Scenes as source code
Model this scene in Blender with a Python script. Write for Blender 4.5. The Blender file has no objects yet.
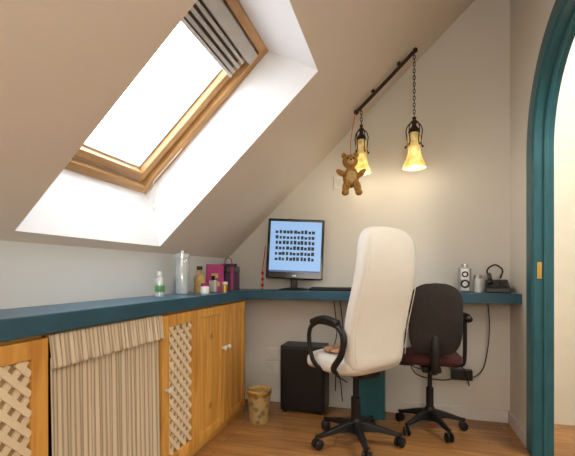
import bpy, math, random
from mathutils import Vector, Matrix
random.seed(4)
S=bpy.context.scene
S.view_settings.view_transform='Standard'
S.view_settings.look='None'
S.view_settings.exposure=0.2
# ------------------------------------------------ materials
def nmat(name):
    m=bpy.data.materials.new(name); m.use_nodes=True
    return m,m.node_tree,m.node_tree.nodes['Principled BSDF']
def mat(name,col,rough=0.6,metal=0.0,var=0.06,scale=12,bump=0.05,bscale=60,emis=None,es=0,spec=0.4):
    m,t,b=nmat(name)
    b.inputs['Roughness'].default_value=rough
    b.inputs['Metallic'].default_value=metal
    b.inputs['Specular IOR Level'].default_value=spec
    tc=t.nodes.new('ShaderNodeTexCoord')
    n=t.nodes.new('ShaderNodeTexNoise'); n.inputs['Scale'].default_value=scale; n.inputs['Detail'].default_value=4
    t.links.new(tc.outputs['Object'],n.inputs['Vector'])
    r=t.nodes.new('ShaderNodeValToRGB')
    r.color_ramp.elements[0].position=0.3; r.color_ramp.elements[1].position=0.7
    r.color_ramp.elements[0].color=[c*(1-var) for c in col]+[1]
    r.color_ramp.elements[1].color=[min(1,c*(1+var)) for c in col]+[1]
    t.links.new(n.outputs['Fac'],r.inputs['Fac']); t.links.new(r.outputs['Color'],b.inputs['Base Color'])
    if bump>0:
        n2=t.nodes.new('ShaderNodeTexNoise'); n2.inputs['Scale'].default_value=bscale; n2.inputs['Detail'].default_value=3
        t.links.new(tc.outputs['Object'],n2.inputs['Vector'])
        bp=t.nodes.new('ShaderNodeBump'); bp.inputs['Strength'].default_value=bump; bp.inputs['Distance'].default_value=0.01
        t.links.new(n2.outputs['Fac'],bp.inputs['Height']); t.links.new(bp.outputs['Normal'],b.inputs['Normal'])
    if emis:
        b.inputs['Emission Color'].default_value=(*emis,1); b.inputs['Emission Strength'].default_value=es
    return m
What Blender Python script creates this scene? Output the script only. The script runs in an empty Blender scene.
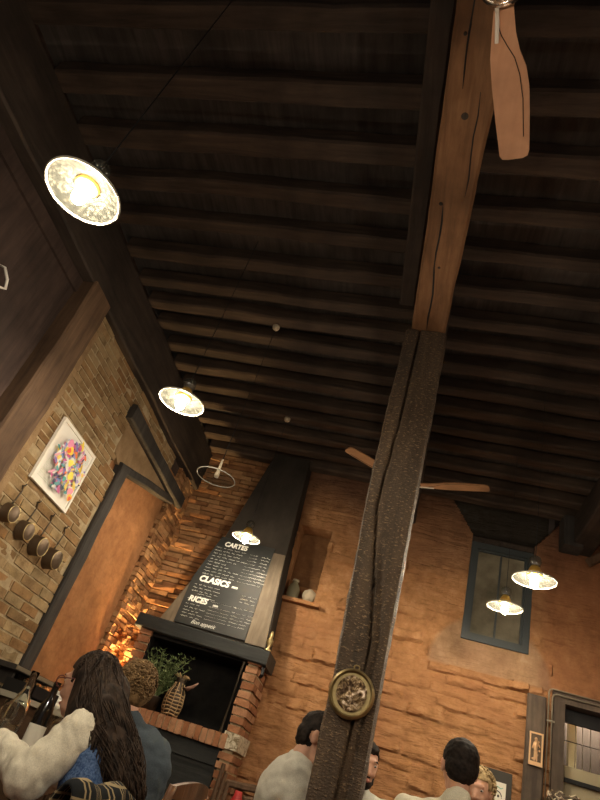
import bpy, bmesh, math, random
from mathutils import Vector, Matrix, Euler, noise
random.seed(7)
PI = math.pi
S = bpy.context.scene
C = S.collection
H = 0.88                      # eye height of the camera; many heights below are written as H + something
V = Vector

# ------------------------------------------------------------------ camera, world, exposure
cam_d = bpy.data.cameras.new('camera')
cam = bpy.data.objects.new('camera', cam_d); C.objects.link(cam)
cam.matrix_world = Matrix(((0.9581115, -0.1643809, 0.2345234, 0.0),
                           (0.0955016, -0.5886331, -0.8027393, 0.0),
                           (0.2700033, 0.7915112, -0.5482776, H),
                           (0, 0, 0, 1)))
cam_d.sensor_fit = 'VERTICAL'; cam_d.sensor_height = 24.0; cam_d.sensor_width = 24.0; cam_d.lens = 18.0
cam_d.clip_start = 0.05
S.camera = cam
w = bpy.data.worlds.new('world'); S.world = w; w.use_nodes = True
w.node_tree.nodes['Background'].inputs[0].default_value = (0.55, 0.55, 0.6, 1)
w.node_tree.nodes['Background'].inputs[1].default_value = 0.022
S.view_settings.view_transform = 'Standard'; S.view_settings.look = 'None'
S.view_settings.gamma = 1.0; S.view_settings.exposure = 3.15
S.view_settings.use_curve_mapping = False
BULB = 185.0                  # radiance of the pendant bulbs

# ------------------------------------------------------------------ helpers
def link(name, mesh, parent=None, org=None):
    o = bpy.data.objects.new(name, mesh); C.objects.link(o)
    if parent is not None:
        o.parent = parent
        base = V(parent.get('_org', (0, 0, 0)))
        mesh.transform(Matrix.Translation(-base))
        o['_org'] = tuple(base)
    else:
        b = V(org) if org is not None else V((0, 0, 0))
        mesh.transform(Matrix.Translation(-b)); o.location = b; o['_org'] = tuple(b)
    return o
def obj(name, bm, mats, parent=None, org=None, smooth=False, angle=None):
    me = bpy.data.meshes.new(name); bm.to_mesh(me); bm.free()
    for m in (mats if isinstance(mats, (list, tuple)) else [mats]): me.materials.append(m)
    if smooth or angle:
        me.polygons.foreach_set('use_smooth', [True]*len(me.polygons))
        if angle: me.set_sharp_from_angle(angle=math.radians(angle))
    return link(name, me, parent, org)
def tag(o, label, cat, group=None):
    o['label'] = label; o['category'] = cat
    if group: o['group'] = group
    return o
def thing(name, label, cat, loc=(0, 0, 0), group=None):
    o = bpy.data.objects.new(name, None); C.objects.link(o); o.location = loc; o['_org'] = tuple(loc)
    o.empty_display_size = 0.1
    return tag(o, label, cat, group)
def struct(name, bm, mats, **k):
    o = obj(name, bm, mats, **k); o['kind'] = 'structure'; return o
def copy_tree(o, parent=None):
    c = o.copy(); C.objects.link(c); c.parent = parent
    for ch in list(o.children): copy_tree(ch, c)
    return c
def NB(): 
    bm = bmesh.new(); bm.loops.layers.float_color.new('Col'); return bm
def paint(bm, faces, col):
    l = bm.loops.layers.float_color['Col']
    for f in faces:
        for lp in f.loops: lp[l] = (col[0], col[1], col[2], 1)
def box(bm, c, s, M=None, jit=0.0, mi=0, col=(1, 1, 1)):
    vs = []
    for x in (-.5, .5):
        for y in (-.5, .5):
            for z in (-.5, .5):
                p = V((x*s[0], y*s[1], z*s[2]))
                if jit: p += V((random.uniform(-jit, jit), random.uniform(-jit, jit), random.uniform(-jit, jit)))
                if M is not None: p = M @ p
                vs.append(bm.verts.new(p + V(c)))
    fs = []
    for q in ((0, 1, 3, 2), (4, 6, 7, 5), (0, 4, 5, 1), (2, 3, 7, 6), (0, 2, 6, 4), (1, 5, 7, 3)):
        f = bm.faces.new([vs[i] for i in q]); f.material_index = mi; fs.append(f)
    paint(bm, fs, col); return fs
def bbox(bm, a, b, **k):
    a = V(a); b = V(b); return box(bm, (a+b)/2, tuple(abs(x) for x in (b-a)), **k)
def frame_of(d):
    d = d.normalized(); u = V((0, 0, 1)) if abs(d.z) < .9 else V((1, 0, 0))
    x = d.cross(u).normalized(); y = x.cross(d).normalized(); return x, y
def tube(bm, pts, r, seg=10, cap=True, mi=0, col=(1, 1, 1), flat=1.0):
    pts = [V(p) for p in pts]; n = len(pts)
    rr = r if isinstance(r, (list, tuple)) else [r]*n
    rings = []; px = None
    for i, p in enumerate(pts):
        d = (pts[min(i+1, n-1)] - pts[max(i-1, 0)])
        if d.length < 1e-9: d = V((0, 0, 1))
        d.normalize()
        if px is None: x, y = frame_of(d)
        else:
            x = (px - d*px.dot(d)); x = x.normalized() if x.length > 1e-6 else frame_of(d)[0]
            y = d.cross(x).normalized()
        px = x
        rings.append([bm.verts.new(p + (x*math.cos(2*PI*k/seg) + y*math.sin(2*PI*k/seg)*flat)*rr[i]) for k in range(seg)])
    fs = []
    for a, b in zip(rings, rings[1:]):
        for k in range(seg):
            f = bm.faces.new((a[k], a[(k+1) % seg], b[(k+1) % seg], b[k])); fs.append(f)
    if cap:
        fs.append(bm.faces.new(rings[0][::-1])); fs.append(bm.faces.new(rings[-1]))
    for f in fs: f.material_index = mi
    paint(bm, fs, col)
def lathe(bm, prof, seg=32, M=None, mi=0, col=(1, 1, 1), close=False):
    rings = []
    for r, z in prof:
        ring = []
        for k in range(seg):
            p = V((r*math.cos(2*PI*k/seg), r*math.sin(2*PI*k/seg), z))
            ring.append(bm.verts.new(M @ p if M is not None else p))
        rings.append(ring)
    fs = []
    for a, b in zip(rings, rings[1:]):
        for k in range(seg): fs.append(bm.faces.new((a[k], a[(k+1) % seg], b[(k+1) % seg], b[k])))
    if close: fs.append(bm.faces.new(rings[0][::-1])); fs.append(bm.faces.new(rings[-1]))
    for f in fs: f.material_index = mi
    paint(bm, fs, col)
def ball(bm, c, r, M=None, seg=20, rings=14, mi=0, col=(1, 1, 1)):
    r = (r, r, r) if not isinstance(r, (tuple, list)) else r
    T = Matrix.Translation(V(c)) @ (M.to_4x4() if M is not None else Matrix.Identity(4))
    top = bm.verts.new(T @ V((0, 0, r[2]))); bot = bm.verts.new(T @ V((0, 0, -r[2]))); rs = []
    for i in range(1, rings):
        t = PI*i/rings
        rs.append([bm.verts.new(T @ V((r[0]*math.sin(t)*math.cos(2*PI*k/seg), r[1]*math.sin(t)*math.sin(2*PI*k/seg), r[2]*math.cos(t)))) for k in range(seg)])
    fs = []
    for k in range(seg):
        fs.append(bm.faces.new((top, rs[0][k], rs[0][(k+1) % seg])))
        fs.append(bm.faces.new((bot, rs[-1][(k+1) % seg], rs[-1][k])))
    for a, b in zip(rs, rs[1:]):
        for k in range(seg): fs.append(bm.faces.new((a[k], b[k], b[(k+1) % seg], a[(k+1) % seg])))
    for f in fs: f.material_index = mi
    paint(bm, fs, col)
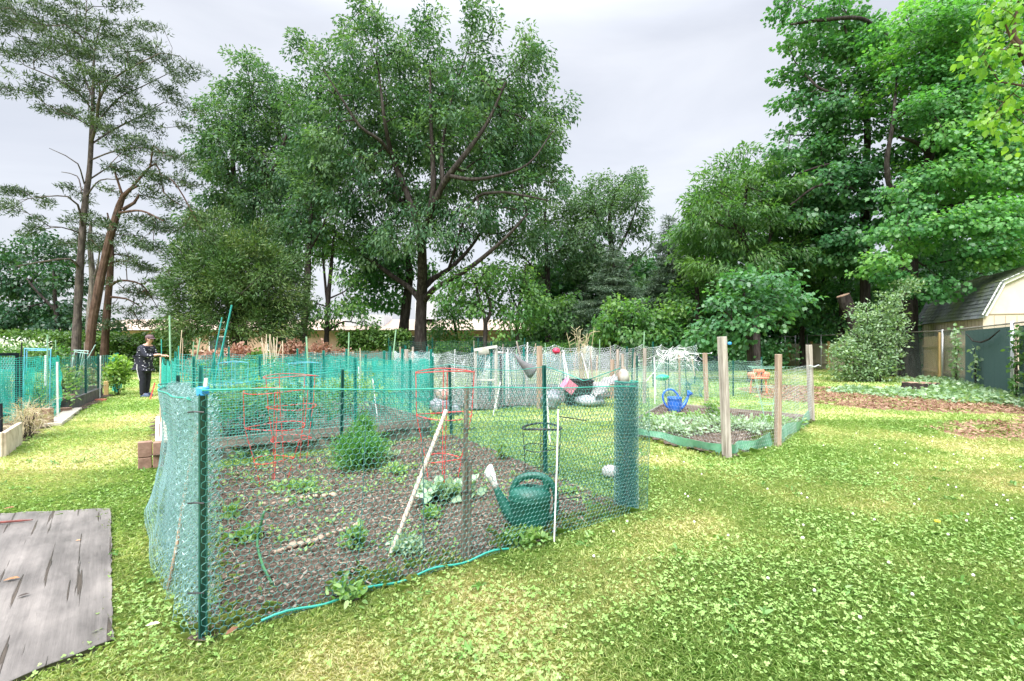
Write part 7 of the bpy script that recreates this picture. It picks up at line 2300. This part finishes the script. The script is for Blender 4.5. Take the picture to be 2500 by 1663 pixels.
# ------------------------------------------------------------------ beds along the left edge
lb = thing('garden_gate', 'black metal gate frame filled with netting at the far left', 'gate', tuple(gx(20, 8.9)))
Yl = 8.9
M_BLK2 = pmat('black_metal', [(0.008, 0.012, 0.02), (0.016, 0.022, 0.032)], scale=12, rough=0.4)
pL, pR_ = gx(-60, 8.3), gx(42, 8.95)
dG = (pR_ - pL)
MB().bar(pR_ + Vector((0, 0, 0.12)), Vector((pR_.x, pR_.y, 1.23)), 0.05, 0.05).build('upright', M_BLK2, lb)
MB().bar(pL + Vector((0, 0, 0.12)), Vector((pL.x, pL.y, 1.23)), 0.05, 0.05).build('upright', M_BLK2, lb)
MB().bar(Vector((pL.x, pL.y, 1.23)), Vector((pR_.x + 0.02, pR_.y, 1.23)), 0.05, 0.05).build('top_bar', M_BLK2, lb)
MB().bar(Vector((pL.x, pL.y, 0.14)), Vector((pR_.x, pR_.y, 0.14)), 0.05, 0.05).build('bottom_bar', M_BLK2, lb)
netting('netting', [(pL.x, pL.y), (pR_.x, pR_.y)], 1.08, 0.045, 0.0024, pmat('grey_wire', [(0.30, 0.36, 0.42), (0.45, 0.52, 0.56)], scale=12, rough=0.4), lb, kind='hex', bulge=0.05, z0=0.14, seed=51)
MB().bar(at(46, 878, 8.95), at(55, 878, 8.95), 0.03, 0.05).build('hinge', M_BLK2, lb)
MB().bar(gx(52, 9.0, 0), at(52, 866, 9.0), 0.03, 0.03).build('hinge_post', M_BLK2, lb)


def L_(t, off=0.0, z=0.0):
    p = LP + LD * t + np.array([-LD[1], LD[0]]) * off
    return (p[0], p[1], z)


mesh_fence('bright green-teal mesh fence of the first left bed with a blue top frame', [L_(0.35, 0.9)[:2], L_(0.45, 0.3)[:2], L_(0.9, 0.03)[:2], L_(1.75, 0.1)[:2], L_(2.0, 1.8)[:2]], 1.18, 0.038, 0.0032, pmat('mint_mesh', [(0.010, 0.28, 0.22), (0.024, 0.42, 0.34)], scale=3, rough=0.35), [(0.0, 1.25, (0, 0))], M_POSTT, seed=52, bulge=0.14)
mesh_fence('loose inner teal netting heaped inside the first left bed', [L_(0.3, 0.9)[:2], L_(0.6, 0.5)[:2], L_(1.0, 0.8)[:2], L_(1.4, 0.5)[:2], L_(1.8, 0.9)[:2]], 0.98, 0.034, 0.0034, pmat('mint_mesh', []), [], M_POSTT, seed=53, bulge=0.25)
mesh_fence('teal netting behind the black gate', [L_(-2.2, 1.6)[:2], L_(-1.0, 1.3)[:2], L_(0.3, 1.9)[:2]], 1.1, 0.045, 0.0034, pmat('mint_mesh', []), [(0.4, 1.2, (0, 0)), (0.8, 1.2, (0, 0))], M_POSTT, seed=54, bulge=0.2)
mesh_fence('dark green welded wire fence of the second left bed', [L_(1.9, 2.6)[:2], L_(2.1, 0.05)[:2], L_(3.1, 0.0)[:2], L_(4.2, 0.0)[:2], L_(5.5, 0.0)[:2], L_(5.7, 2.2)[:2], L_(2.2, 2.6)[:2]], 1.08, 0.06, 0.0020, M_POSTG, [(0.335, 1.2, (0, 0)), (0.46, 1.15, (0, 0)), (0.56, 1.18, (0.12, 0))], M_POSTG, seed=55, bulge=0.04, jit=0.02)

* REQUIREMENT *
Your task is to repeat exactly the lines from the one that contains "Write part 7" through the one that contains "return (p[0], p[1], z)", with both end lines included.

* EXPECTED OUTPUT *
Write part 7 of the bpy script that recreates this picture. It picks up at line 2300. This part finishes the script. The script is for Blender 4.5. Take the picture to be 2500 by 1663 pixels.
# ------------------------------------------------------------------ beds along the left edge
lb = thing('garden_gate', 'black metal gate frame filled with netting at the far left', 'gate', tuple(gx(20, 8.9)))
Yl = 8.9
M_BLK2 = pmat('black_metal', [(0.008, 0.012, 0.02), (0.016, 0.022, 0.032)], scale=12, rough=0.4)
pL, pR_ = gx(-60, 8.3), gx(42, 8.95)
dG = (pR_ - pL)
MB().bar(pR_ + Vector((0, 0, 0.12)), Vector((pR_.x, pR_.y, 1.23)), 0.05, 0.05).build('upright', M_BLK2, lb)
MB().bar(pL + Vector((0, 0, 0.12)), Vector((pL.x, pL.y, 1.23)), 0.05, 0.05).build('upright', M_BLK2, lb)
MB().bar(Vector((pL.x, pL.y, 1.23)), Vector((pR_.x + 0.02, pR_.y, 1.23)), 0.05, 0.05).build('top_bar', M_BLK2, lb)
MB().bar(Vector((pL.x, pL.y, 0.14)), Vector((pR_.x, pR_.y, 0.14)), 0.05, 0.05).build('bottom_bar', M_BLK2, lb)
netting('netting', [(pL.x, pL.y), (pR_.x, pR_.y)], 1.08, 0.045, 0.0024, pmat('grey_wire', [(0.30, 0.36, 0.42), (0.45, 0.52, 0.56)], scale=12, rough=0.4), lb, kind='hex', bulge=0.05, z0=0.14, seed=51)
MB().bar(at(46, 878, 8.95), at(55, 878, 8.95), 0.03, 0.05).build('hinge', M_BLK2, lb)
MB().bar(gx(52, 9.0, 0), at(52, 866, 9.0), 0.03, 0.03).build('hinge_post', M_BLK2, lb)


def L_(t, off=0.0, z=0.0):
    p = LP + LD * t + np.array([-LD[1], LD[0]]) * off
    return (p[0], p[1], z)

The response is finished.